>> start SOURCE DATA

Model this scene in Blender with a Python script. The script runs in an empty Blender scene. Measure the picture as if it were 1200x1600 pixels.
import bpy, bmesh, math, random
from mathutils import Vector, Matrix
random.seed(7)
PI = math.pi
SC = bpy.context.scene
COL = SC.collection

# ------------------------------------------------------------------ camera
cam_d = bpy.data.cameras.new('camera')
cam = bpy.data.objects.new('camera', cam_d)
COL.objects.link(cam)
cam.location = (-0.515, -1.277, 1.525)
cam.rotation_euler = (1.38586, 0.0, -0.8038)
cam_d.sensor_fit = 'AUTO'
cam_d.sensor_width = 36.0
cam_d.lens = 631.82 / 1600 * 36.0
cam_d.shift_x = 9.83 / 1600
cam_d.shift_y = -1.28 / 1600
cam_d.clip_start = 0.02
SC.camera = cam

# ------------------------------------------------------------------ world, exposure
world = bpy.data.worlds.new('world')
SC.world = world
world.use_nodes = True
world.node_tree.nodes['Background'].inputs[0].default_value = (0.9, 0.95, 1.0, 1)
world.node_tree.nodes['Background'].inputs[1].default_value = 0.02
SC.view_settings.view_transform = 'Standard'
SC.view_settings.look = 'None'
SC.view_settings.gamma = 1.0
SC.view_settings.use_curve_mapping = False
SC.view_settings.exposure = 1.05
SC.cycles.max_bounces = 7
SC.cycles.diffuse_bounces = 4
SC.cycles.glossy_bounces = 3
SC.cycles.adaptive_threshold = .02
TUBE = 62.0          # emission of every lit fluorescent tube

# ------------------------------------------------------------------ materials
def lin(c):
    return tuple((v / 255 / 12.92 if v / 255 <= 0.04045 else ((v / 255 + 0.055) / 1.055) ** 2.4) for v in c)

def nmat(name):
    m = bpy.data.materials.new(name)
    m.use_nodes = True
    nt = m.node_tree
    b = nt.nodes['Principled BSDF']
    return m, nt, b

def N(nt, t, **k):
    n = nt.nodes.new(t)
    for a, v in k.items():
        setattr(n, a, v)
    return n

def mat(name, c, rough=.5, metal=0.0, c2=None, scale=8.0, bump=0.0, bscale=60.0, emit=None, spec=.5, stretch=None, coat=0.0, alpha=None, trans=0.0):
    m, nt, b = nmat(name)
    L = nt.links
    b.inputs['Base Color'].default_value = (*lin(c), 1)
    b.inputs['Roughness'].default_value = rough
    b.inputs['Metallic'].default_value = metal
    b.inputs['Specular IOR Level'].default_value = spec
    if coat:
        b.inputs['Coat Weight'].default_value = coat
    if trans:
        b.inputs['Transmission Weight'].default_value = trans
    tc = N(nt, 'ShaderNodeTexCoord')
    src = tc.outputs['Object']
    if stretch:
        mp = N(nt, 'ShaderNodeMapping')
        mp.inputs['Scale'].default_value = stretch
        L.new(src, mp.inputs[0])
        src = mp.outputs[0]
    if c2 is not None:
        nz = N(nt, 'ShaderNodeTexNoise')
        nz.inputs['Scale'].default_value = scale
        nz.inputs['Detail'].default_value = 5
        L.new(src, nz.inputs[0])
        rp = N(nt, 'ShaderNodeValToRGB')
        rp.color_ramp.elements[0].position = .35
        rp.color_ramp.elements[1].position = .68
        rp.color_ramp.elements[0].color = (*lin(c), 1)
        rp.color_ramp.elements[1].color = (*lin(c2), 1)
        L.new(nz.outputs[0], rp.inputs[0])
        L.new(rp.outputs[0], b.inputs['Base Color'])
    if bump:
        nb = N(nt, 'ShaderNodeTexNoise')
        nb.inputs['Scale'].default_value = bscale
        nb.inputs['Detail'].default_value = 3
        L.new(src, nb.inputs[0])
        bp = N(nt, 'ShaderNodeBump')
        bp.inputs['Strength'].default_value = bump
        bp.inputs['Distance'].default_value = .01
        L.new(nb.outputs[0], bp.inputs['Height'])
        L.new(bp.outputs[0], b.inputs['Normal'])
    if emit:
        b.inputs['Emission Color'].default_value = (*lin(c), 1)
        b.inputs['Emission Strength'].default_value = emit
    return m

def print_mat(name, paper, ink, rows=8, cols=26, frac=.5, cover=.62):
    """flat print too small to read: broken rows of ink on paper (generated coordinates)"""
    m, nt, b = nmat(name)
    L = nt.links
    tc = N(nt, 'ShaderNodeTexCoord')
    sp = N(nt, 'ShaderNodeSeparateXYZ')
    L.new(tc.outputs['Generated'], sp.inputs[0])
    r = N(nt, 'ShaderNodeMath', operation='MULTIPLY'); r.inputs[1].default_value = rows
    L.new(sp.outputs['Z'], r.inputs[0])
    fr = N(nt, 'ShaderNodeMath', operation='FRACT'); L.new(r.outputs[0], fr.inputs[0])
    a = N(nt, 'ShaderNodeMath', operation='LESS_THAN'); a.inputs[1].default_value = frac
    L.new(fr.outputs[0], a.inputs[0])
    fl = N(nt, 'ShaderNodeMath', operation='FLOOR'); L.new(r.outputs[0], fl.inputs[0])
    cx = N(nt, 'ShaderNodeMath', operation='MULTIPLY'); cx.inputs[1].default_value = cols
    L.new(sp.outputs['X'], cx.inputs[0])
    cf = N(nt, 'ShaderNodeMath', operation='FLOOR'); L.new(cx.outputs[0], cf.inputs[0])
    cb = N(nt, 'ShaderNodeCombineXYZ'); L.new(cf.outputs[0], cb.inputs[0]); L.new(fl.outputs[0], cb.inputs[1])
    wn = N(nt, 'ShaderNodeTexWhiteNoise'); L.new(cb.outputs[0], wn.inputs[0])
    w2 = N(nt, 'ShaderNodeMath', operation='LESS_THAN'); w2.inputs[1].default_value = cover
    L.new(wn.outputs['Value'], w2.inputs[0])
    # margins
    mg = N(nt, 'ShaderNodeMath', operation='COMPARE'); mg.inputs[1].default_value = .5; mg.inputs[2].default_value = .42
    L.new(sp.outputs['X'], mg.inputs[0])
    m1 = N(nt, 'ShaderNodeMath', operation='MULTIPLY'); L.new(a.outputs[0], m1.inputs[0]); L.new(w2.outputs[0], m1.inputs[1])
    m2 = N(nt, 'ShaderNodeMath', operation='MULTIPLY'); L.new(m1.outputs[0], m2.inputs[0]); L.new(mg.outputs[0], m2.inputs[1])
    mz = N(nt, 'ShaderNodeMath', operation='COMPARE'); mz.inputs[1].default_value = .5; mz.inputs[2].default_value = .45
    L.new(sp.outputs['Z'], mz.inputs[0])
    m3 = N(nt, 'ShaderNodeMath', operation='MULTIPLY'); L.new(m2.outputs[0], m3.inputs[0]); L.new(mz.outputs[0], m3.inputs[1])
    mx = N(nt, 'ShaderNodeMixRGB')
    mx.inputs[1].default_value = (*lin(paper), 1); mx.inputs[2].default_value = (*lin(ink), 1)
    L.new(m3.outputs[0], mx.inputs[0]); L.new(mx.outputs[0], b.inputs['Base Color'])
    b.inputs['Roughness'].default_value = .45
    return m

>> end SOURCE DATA

WRITTEN TASK: Only the lines from the start of the data to the line holding "SC.camera = cam" are wanted; return them exactly, both ends included.

RESPONSE TO THIS TASK:
Model this scene in Blender with a Python script. The script runs in an empty Blender scene. Measure the picture as if it were 1200x1600 pixels.
import bpy, bmesh, math, random
from mathutils import Vector, Matrix
random.seed(7)
PI = math.pi
SC = bpy.context.scene
COL = SC.collection

# ------------------------------------------------------------------ camera
cam_d = bpy.data.cameras.new('camera')
cam = bpy.data.objects.new('camera', cam_d)
COL.objects.link(cam)
cam.location = (-0.515, -1.277, 1.525)
cam.rotation_euler = (1.38586, 0.0, -0.8038)
cam_d.sensor_fit = 'AUTO'
cam_d.sensor_width = 36.0
cam_d.lens = 631.82 / 1600 * 36.0
cam_d.shift_x = 9.83 / 1600
cam_d.shift_y = -1.28 / 1600
cam_d.clip_start = 0.02
SC.camera = cam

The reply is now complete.